> [Material to process]
- - - - - - -

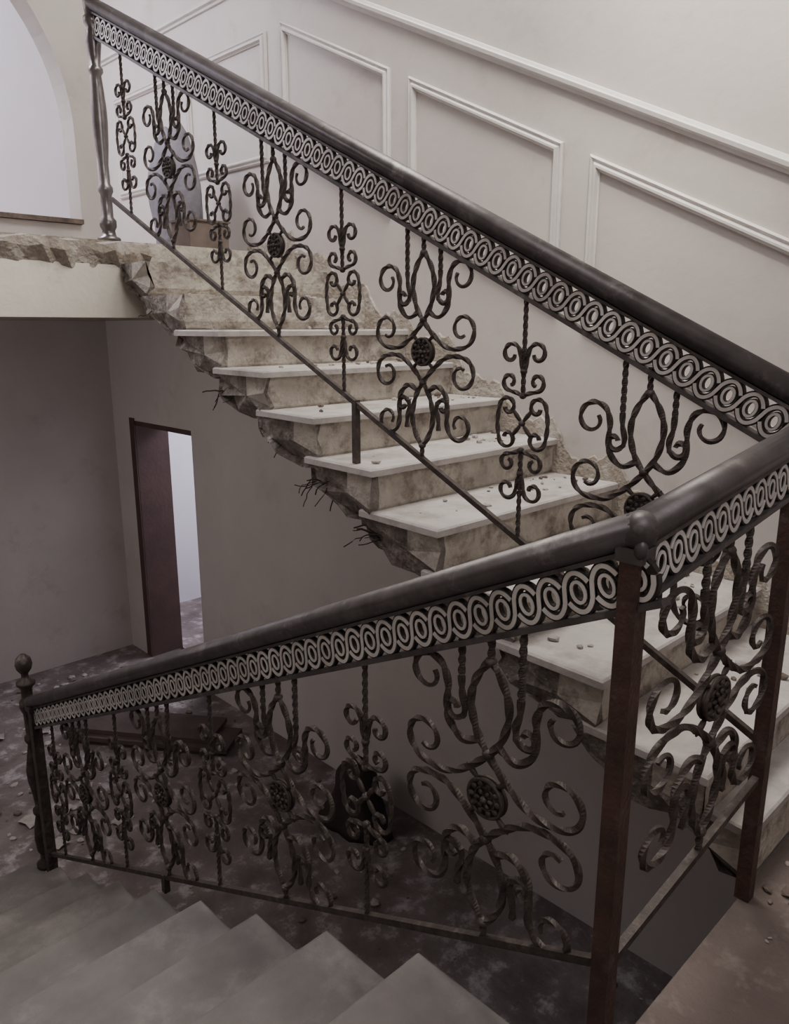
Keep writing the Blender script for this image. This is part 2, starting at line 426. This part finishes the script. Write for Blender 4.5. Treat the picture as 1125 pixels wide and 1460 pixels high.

- - - - - - -

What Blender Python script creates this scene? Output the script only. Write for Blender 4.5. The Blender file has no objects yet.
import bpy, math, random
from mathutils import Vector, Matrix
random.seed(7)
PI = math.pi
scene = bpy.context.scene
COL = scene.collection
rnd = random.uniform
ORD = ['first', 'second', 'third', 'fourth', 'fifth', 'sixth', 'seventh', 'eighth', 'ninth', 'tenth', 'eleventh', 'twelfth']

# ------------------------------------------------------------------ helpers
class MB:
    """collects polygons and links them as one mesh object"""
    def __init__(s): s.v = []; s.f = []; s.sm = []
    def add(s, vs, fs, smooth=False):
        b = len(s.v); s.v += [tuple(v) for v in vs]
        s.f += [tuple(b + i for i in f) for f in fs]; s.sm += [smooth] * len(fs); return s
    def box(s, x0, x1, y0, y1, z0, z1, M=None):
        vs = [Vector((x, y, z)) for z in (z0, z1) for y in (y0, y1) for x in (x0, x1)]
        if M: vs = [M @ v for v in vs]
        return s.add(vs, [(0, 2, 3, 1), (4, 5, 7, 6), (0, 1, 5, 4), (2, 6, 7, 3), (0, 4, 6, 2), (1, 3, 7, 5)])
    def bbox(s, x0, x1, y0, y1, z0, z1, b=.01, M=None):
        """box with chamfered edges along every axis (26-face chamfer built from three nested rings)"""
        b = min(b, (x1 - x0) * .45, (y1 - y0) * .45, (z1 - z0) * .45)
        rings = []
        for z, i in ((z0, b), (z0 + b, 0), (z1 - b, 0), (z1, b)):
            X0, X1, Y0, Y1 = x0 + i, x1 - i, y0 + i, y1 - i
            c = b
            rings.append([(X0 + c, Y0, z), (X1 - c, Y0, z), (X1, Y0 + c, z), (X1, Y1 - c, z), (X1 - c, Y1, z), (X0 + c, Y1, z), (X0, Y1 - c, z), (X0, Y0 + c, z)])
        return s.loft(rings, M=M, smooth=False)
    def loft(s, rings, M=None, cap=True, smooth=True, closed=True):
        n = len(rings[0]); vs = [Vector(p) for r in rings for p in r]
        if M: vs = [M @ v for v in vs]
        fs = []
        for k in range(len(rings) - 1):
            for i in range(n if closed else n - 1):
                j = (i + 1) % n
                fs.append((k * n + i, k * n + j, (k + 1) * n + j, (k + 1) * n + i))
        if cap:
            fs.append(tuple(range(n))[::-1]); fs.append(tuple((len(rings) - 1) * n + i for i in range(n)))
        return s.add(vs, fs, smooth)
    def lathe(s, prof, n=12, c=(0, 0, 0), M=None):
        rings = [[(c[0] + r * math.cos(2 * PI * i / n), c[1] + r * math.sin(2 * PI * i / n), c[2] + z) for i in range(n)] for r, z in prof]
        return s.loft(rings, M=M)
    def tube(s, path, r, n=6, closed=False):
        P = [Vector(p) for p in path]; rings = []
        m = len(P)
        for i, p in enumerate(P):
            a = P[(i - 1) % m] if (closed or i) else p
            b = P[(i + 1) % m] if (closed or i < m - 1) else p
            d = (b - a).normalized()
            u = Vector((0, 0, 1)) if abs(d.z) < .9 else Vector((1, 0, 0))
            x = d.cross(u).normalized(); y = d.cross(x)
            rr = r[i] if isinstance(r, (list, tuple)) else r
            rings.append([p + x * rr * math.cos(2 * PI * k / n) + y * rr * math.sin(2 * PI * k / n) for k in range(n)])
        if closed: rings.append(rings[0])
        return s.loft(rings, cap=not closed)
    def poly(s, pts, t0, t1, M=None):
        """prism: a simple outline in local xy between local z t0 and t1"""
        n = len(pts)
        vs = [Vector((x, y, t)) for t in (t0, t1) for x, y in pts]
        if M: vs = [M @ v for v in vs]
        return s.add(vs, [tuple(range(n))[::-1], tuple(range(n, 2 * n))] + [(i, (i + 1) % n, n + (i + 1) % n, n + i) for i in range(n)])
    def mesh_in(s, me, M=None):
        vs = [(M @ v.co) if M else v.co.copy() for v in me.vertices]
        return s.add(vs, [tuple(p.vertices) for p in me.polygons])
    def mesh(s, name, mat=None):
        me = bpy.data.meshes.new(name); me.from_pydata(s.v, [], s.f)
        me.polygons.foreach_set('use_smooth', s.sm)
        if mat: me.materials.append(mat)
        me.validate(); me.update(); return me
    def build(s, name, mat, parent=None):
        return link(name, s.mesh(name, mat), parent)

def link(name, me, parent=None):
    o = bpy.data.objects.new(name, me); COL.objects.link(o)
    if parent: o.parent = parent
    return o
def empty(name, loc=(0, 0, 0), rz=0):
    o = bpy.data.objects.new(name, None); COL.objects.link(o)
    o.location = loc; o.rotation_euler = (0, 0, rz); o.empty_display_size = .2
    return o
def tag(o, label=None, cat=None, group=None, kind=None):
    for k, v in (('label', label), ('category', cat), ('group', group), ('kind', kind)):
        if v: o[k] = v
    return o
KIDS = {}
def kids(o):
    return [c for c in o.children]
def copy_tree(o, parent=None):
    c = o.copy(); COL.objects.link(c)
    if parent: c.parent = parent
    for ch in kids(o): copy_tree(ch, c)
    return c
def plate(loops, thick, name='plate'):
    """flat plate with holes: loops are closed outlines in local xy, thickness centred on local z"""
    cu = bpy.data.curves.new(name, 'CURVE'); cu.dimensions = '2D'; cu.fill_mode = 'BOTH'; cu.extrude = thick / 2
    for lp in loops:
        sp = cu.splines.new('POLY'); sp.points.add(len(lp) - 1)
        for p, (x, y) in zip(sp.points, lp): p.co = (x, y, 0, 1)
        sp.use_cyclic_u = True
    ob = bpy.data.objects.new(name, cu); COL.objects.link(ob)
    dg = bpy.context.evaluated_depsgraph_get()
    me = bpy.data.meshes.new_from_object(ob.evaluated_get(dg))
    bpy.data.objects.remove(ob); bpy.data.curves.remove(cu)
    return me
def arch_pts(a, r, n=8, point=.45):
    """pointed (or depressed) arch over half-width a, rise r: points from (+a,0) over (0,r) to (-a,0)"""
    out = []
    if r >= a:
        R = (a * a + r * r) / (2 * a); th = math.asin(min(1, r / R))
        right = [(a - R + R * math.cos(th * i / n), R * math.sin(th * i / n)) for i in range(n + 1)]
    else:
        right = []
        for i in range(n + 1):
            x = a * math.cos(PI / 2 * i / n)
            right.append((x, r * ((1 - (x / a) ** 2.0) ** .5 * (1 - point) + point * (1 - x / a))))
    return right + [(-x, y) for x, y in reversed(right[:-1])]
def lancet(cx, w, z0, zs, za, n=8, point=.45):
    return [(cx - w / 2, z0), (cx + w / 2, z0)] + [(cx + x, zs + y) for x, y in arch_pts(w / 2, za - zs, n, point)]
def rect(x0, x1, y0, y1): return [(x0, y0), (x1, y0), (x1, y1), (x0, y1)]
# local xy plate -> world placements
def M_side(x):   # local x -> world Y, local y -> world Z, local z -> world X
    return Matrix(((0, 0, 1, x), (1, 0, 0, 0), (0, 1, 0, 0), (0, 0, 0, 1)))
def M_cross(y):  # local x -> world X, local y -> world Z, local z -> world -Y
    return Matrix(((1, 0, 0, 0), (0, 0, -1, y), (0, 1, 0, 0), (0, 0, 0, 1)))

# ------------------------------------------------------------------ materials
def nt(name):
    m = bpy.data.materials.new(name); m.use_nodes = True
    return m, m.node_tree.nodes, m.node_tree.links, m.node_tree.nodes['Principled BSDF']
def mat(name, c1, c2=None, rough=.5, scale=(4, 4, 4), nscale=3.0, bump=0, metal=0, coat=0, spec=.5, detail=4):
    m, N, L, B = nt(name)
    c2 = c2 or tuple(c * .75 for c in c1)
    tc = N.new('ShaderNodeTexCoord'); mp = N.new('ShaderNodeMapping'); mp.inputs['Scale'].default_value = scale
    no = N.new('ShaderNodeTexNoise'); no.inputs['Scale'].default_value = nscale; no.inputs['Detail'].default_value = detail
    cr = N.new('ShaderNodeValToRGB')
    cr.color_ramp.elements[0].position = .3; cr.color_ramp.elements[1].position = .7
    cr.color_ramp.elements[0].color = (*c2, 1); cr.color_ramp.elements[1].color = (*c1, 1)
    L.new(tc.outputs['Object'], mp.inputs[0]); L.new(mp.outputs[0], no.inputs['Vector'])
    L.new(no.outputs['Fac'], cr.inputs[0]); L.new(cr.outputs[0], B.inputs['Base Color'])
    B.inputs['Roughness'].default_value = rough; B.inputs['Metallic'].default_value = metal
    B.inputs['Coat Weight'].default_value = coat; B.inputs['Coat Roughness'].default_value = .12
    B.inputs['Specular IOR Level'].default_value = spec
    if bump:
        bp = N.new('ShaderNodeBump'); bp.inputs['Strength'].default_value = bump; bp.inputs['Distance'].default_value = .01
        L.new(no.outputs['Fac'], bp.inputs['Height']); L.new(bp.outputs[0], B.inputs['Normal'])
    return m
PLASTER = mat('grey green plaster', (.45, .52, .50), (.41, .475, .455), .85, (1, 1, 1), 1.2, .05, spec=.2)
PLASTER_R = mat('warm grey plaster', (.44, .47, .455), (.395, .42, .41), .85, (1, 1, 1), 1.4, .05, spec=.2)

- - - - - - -

> [Goal]
Copy each line that holds the word "script".

> [Completed exercise]
Keep writing the Blender script for this image. This is part 2, starting at line 426. This part finishes the script. Write for Blender 4.5. Treat the picture as 1125 pixels wide and 1460 pixels high.
What Blender Python script creates this scene? Output the script only. Write for Blender 4.5. The Blender file has no objects yet.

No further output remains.